## What is needed:
Restate the listing below word for word, omitting any images.

## Recorded data:
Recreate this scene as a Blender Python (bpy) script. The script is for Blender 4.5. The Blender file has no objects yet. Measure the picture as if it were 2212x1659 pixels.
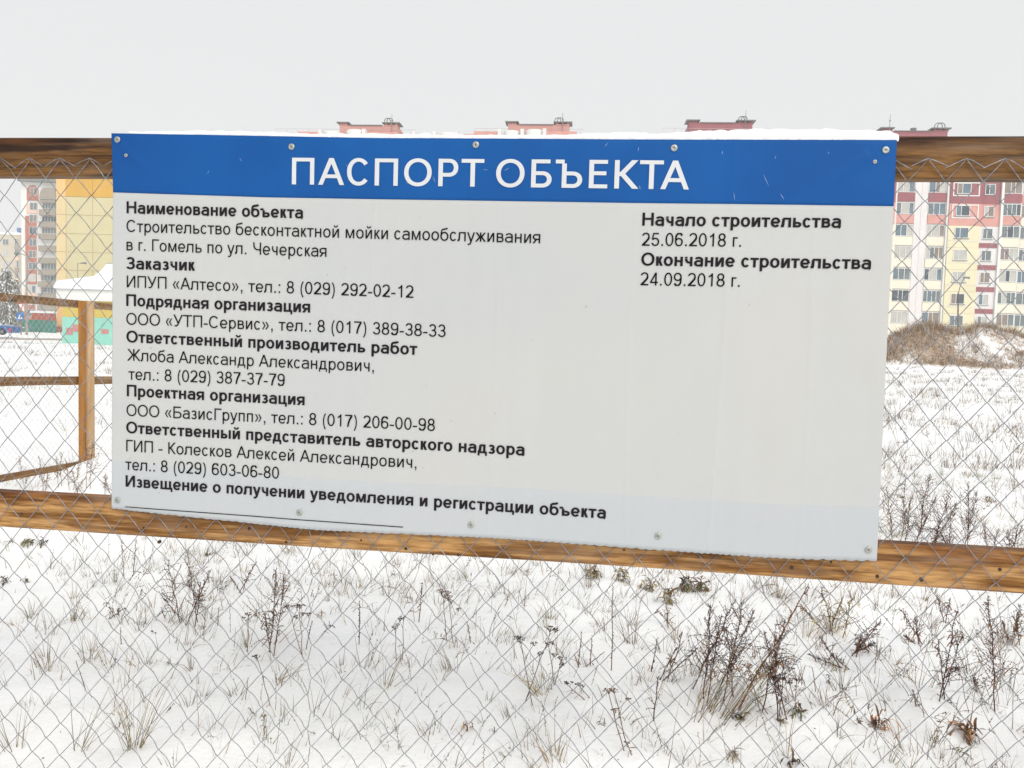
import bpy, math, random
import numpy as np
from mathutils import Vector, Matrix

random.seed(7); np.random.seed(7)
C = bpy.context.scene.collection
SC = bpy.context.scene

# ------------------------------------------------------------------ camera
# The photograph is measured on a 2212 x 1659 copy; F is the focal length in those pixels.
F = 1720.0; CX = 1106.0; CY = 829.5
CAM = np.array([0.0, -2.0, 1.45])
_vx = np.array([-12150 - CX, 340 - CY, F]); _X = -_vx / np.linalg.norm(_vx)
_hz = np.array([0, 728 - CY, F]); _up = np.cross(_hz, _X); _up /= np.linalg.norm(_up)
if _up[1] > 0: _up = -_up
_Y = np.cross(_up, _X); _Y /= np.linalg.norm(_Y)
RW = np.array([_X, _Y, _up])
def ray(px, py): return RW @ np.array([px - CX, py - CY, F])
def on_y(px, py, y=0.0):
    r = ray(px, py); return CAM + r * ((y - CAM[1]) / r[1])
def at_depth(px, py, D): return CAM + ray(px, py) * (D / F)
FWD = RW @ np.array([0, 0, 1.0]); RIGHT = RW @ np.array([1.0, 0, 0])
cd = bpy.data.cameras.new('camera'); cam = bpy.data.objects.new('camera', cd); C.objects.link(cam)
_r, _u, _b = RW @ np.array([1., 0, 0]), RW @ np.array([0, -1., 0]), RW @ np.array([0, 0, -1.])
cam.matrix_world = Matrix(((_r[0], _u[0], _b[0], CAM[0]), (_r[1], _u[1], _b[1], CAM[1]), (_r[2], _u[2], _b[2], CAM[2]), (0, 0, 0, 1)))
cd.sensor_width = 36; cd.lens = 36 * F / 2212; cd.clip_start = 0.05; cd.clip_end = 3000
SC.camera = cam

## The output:
Recreate this scene as a Blender Python (bpy) script. The script is for Blender 4.5. The Blender file has no objects yet. Measure the picture as if it were 2212x1659 pixels.
import bpy, math, random
import numpy as np
from mathutils import Vector, Matrix

random.seed(7); np.random.seed(7)
C = bpy.context.scene.collection
SC = bpy.context.scene

# ------------------------------------------------------------------ camera
# The photograph is measured on a 2212 x 1659 copy; F is the focal length in those pixels.
F = 1720.0; CX = 1106.0; CY = 829.5
CAM = np.array([0.0, -2.0, 1.45])
_vx = np.array([-12150 - CX, 340 - CY, F]); _X = -_vx / np.linalg.norm(_vx)
_hz = np.array([0, 728 - CY, F]); _up = np.cross(_hz, _X); _up /= np.linalg.norm(_up)
if _up[1] > 0: _up = -_up
_Y = np.cross(_up, _X); _Y /= np.linalg.norm(_Y)
RW = np.array([_X, _Y, _up])
def ray(px, py): return RW @ np.array([px - CX, py - CY, F])
def on_y(px, py, y=0.0):
    r = ray(px, py); return CAM + r * ((y - CAM[1]) / r[1])
def at_depth(px, py, D): return CAM + ray(px, py) * (D / F)
FWD = RW @ np.array([0, 0, 1.0]); RIGHT = RW @ np.array([1.0, 0, 0])
cd = bpy.data.cameras.new('camera'); cam = bpy.data.objects.new('camera', cd); C.objects.link(cam)
_r, _u, _b = RW @ np.array([1., 0, 0]), RW @ np.array([0, -1., 0]), RW @ np.array([0, 0, -1.])
cam.matrix_world = Matrix(((_r[0], _u[0], _b[0], CAM[0]), (_r[1], _u[1], _b[1], CAM[1]), (_r[2], _u[2], _b[2], CAM[2]), (0, 0, 0, 1)))
cd.sensor_width = 36; cd.lens = 36 * F / 2212; cd.clip_start = 0.05; cd.clip_end = 3000
SC.camera = cam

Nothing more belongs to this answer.